WORLD ROUNDUPNot-So-Great Powers | Loitering Munitions Are Shaping Conflicts | Poland’s Imperiled Democracy, and more

Published 8 June 2023

·  Not-So-Great Powers: U.S.-China Rivalry in the Neomedieval Age
Counterintuitive as might sound, U.S. decisionmakers should avoid strategies and methods drawn from industrial-age great power competition

·  Arctic Ocean Could Be Ice-Free in Summer by 2030s, Say Scientists – This Would Have Global, Damaging and Dangerous Consequences
One of the most stark and dramatic signs of fundamental change to the climate system anywhere in the world

·  Kakhovka Dam Breach Raises Risk for Zaporizhzhia Nuclear Plant – Receding Waters Narrow Options for Cooling
The breach lowers the level of water in the reservoir which supplies water necessary for cooling the plant’s reactors and spent fuel

·  The UK Wants to Export Its Model of AI Regulation, but It’s Doubtful the World Will Want It
The U.K. approach can hardly be considered stringent at all

·  One Way Attack: How Loitering Munitions Are Shaping Conflicts
One-way attack drones are an increasingly critical element of contemporary armed conflicts

·  America Is Winning Against China in Oceania
There is less to Beijing’s security gains in the Pacific than meets the eye

·  Bad for the Goose, Bad for the Gander: Drone Attacks in Russia Underscore Broader Risks
States increasingly are adopting the more elastic U.S. military’s definition, where civilians lose their immunity from attack

·Poland’s Imperiled Democracy 
The remarkable staying power of populist governments—thanks in part to their willingness to bend the rule of law—is a warning to America

·Netanyahu Sends in the Clowns
The Israeli prime minister has spent decades drumming out all competent challengers. Now he has no capable successors.
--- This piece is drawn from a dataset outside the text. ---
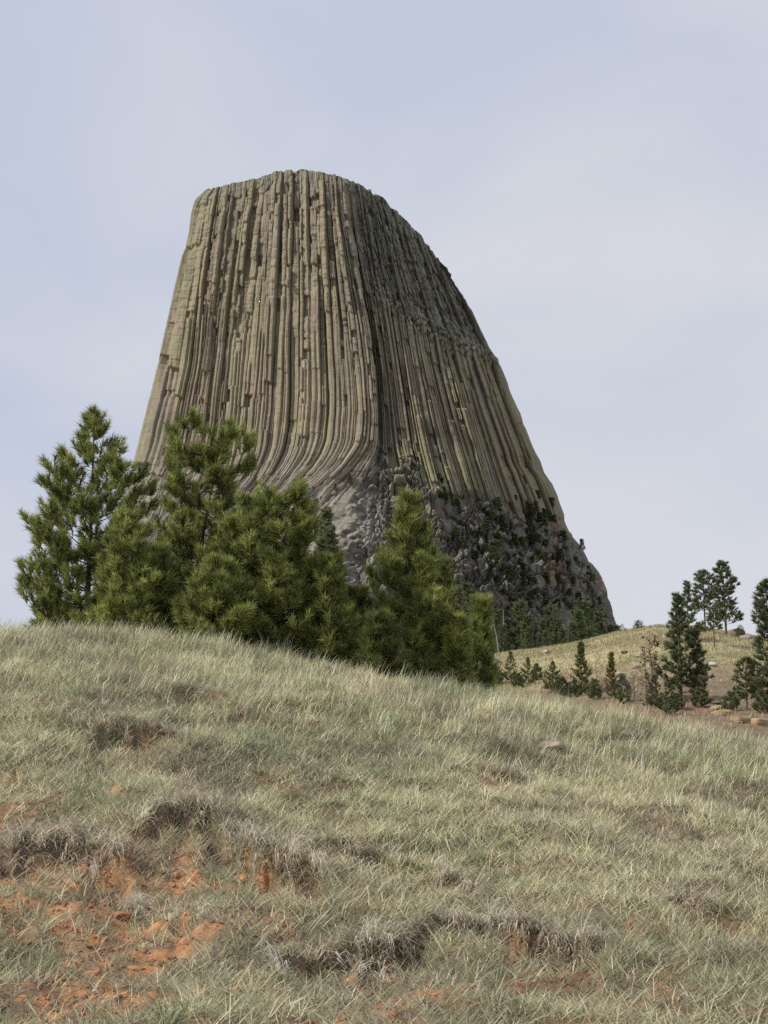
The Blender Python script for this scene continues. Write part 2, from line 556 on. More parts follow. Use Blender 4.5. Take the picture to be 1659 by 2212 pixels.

·  Israel Is Officially Annexing the West Bank
Recent moves make it clear that Israel is in the process of fully annexing the West Bank—de jure

Not-So-Great Powers: U.S.-China Rivalry in the Neomedieval Age  (Timothy R. Heath, National Interest)
Relative political and economic weakness stands out as a striking and disturbing feature of the current U.S.-China rivalry.
The weakened state of the rival powers ill-fits the pattern set not only by the Cold War but also by all great power rivalries over the past two centuries, including the two World Wars and even the conflicts of the Napoleonic era. The state of technologies differed dramatically, of course, but they shared key social, political, and economic features. Those epic contests involved centralized, unitary states with a high degree of internal cohesion and robust patriotic popular support. Governments enjoyed strong legitimacy partly due to expanding opportunities for political participation and economic advancement. Broad popular support for the governments also owed to industrialization, which took off in the late 1700s and yielded dramatic gains in the material standard of living for many people, especially after 1850. Industrial-age warfare typically centered on strategies of mass mobilization that permitted the fielding of vast armies consisting of citizen-soldiers equipped with standardized uniforms and equipment. When these nation-states fought, they demonstrated an impressive ability to mobilize resources, involve the population, and sustain a war footing for years on end. Their militaries frequently engaged in blood-soaked set-piece battles that generated staggering casualties. The wars often wrought immense destruction and typically ended with unconditional surrender by one side or the other.
The current U.S.-China rivalry contrasts sharply with these historical experiences. Unlike their predecessors, the two countries contend amid a complex and overlapping array of threats, labor under severe resource constraints, and manifest distressing signs of domestic weakness. With a diminishing ability to meet the needs of their citizens, the U.S. and Chinese governments have inspired little patriotic enthusiasm. Neither side has mobilized their citizenry against the other, nor do strategies of mass mobilization appear plausible for the foreseeable future.